Harper, Jane; traduit de l’anglais (Australie) par David Fauquemberg
Policier & Thriller
Paris : Calmann-Lévy, 2019, 414 pages, 21,90 €
🙂 🙂 🙂 🙂 Homme perdu au pays des kangourous
Queensland, Australie. Là où les fermes sont éparpillées dans l’immensité. Le corps de Cameron Bright est retrouvé recroquevillé sur la tombe du stockman, une pierre tombale dressée aux portes du désert. Cameron avait 40 ans, et en bon fermier du cru, un 4X4 climatisé et rempli de vivres…immobilisé à quelques 9 kilomètres de là. Cameron était censé retrouver son frère Bub à l’antenne radio pour la réparer. Pourquoi n’était-il pas au lieu du rendez-vous ? Pour quelle raison a-t-il quitté son véhicule en parfait état de fonctionnement ? Cam n’aurait jamais volontairement eu cette imprudence. Il en connaissait les conséquences, fatales à coup sûr. Il ne voulait tout de même pas en finir, n’est-ce pas ? Même si, à la ferme, beaucoup s’accordent à dire qu’il était nerveux, ces derniers temps : « oncle » Harry, Liz, la mère des trois frères, Ilse, la femme de Cam, ses filles, le couple de backpackers britanniques qu’il avait embauché il y a peu…
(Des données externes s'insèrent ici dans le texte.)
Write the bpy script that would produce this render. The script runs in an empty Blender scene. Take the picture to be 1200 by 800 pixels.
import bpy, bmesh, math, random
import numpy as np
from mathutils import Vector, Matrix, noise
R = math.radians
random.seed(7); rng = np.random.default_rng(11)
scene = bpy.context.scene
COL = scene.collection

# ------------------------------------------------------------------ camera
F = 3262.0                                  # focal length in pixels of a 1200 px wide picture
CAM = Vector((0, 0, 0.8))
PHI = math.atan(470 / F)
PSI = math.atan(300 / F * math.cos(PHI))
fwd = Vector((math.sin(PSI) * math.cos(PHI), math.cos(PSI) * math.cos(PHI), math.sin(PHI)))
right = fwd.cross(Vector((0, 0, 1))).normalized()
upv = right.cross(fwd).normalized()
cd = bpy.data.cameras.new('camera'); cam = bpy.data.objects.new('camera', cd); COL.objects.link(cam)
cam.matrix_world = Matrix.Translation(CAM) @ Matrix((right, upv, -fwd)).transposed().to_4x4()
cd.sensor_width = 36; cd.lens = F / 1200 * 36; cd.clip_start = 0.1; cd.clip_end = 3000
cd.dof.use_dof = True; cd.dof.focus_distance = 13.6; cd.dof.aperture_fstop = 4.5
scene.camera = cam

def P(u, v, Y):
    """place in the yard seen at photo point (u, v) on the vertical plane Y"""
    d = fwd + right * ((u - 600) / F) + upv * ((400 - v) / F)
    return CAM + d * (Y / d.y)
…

Nathan, le troisième frère marginalisé, celui dont la ferme voisine périclite, se voit forcé de cohabiter avec eux durant quelques jours. Tous semblent tous détenir un secret, une explication, sans pouvoir cependant fournir de réponse. Nathan tente d’assembler les pièces du puzzle, d’autant que la mort de Cam, bien qu’aimé de tous, profite à certains…
Outback australien et isolement
Tout le sel de ce polar caniculaire réside en partie dans les secrets de famille, qui peinent à remonter à la surface. Les lieux favorisent également – et largement ! – cette atmosphère tendue, et ce sentiment d’insécurité permanent. La ferme, comme toutes les exploitations dans ce coin du Queensland, est très isolée, formant pour ce roman un admirable huis clos. Les habitants sont dotés de réserves leur permettant de vivre en autarcie, surtout que l’eau peut venir et envahir les terres. Leur seul moyen de communication est la radio, qu’ils sont censés laisser allumée pour leur sécurité. Une armoire à fusils également. D’autant que les dingos– les chiens sauvages – sont présents dès la nuit tombée. Une nuit noire, après l’extinction du groupe électrogène.
Les allées et venues sont limitées pour les habitants de la ferme des Bright : chaque trajet peut mettre à mal la survie de celui qui s’engage dans ces contrées. Aller réparer une clôture, libérer un veau pris dans les barbelés, se rendre en ville, …sont autant d’actes qui doivent être inscrits dans un registre, afin de savoir où chacun se trouve et quand il compte revenir.
Jamais la tombe du stockman, sujette à de nombreuses légendes, n’a été aussi fréquentée…
Polar australien étouffant, et prenant !
Jane Harper est l’auteure de « Canicule », adapté au cinéma, et de « Sauvage ». Tous les deux ont été primés. Britannique de naissance et australienne d’adoption, elle était journaliste. Pour l’écriture de « Lost man », elle a parcouru quelques 900 km d’outback sous bonne guidance, afin de découvrir le mode de vie si particulier qu’il demande.
« Lost man », dont l’intrigue épouse le point de vue de Nathan, est truffé de pistes et de questions sans réponses. Le mystère reste longtemps entier. Puis, lorsqu’une lueur apporte au lecteur des éclaircissements, tout se met en place, et les personnalités se révèlent bien moins lisses qu’escomptées. La beauté de certaines se révèlent, les tourments des autres justifient – ou pas – certains actes. Au final, « Lost man » est un roman vibrant, et Jane Harper une voix du polarqu’il ne faut surtout pas…perdre.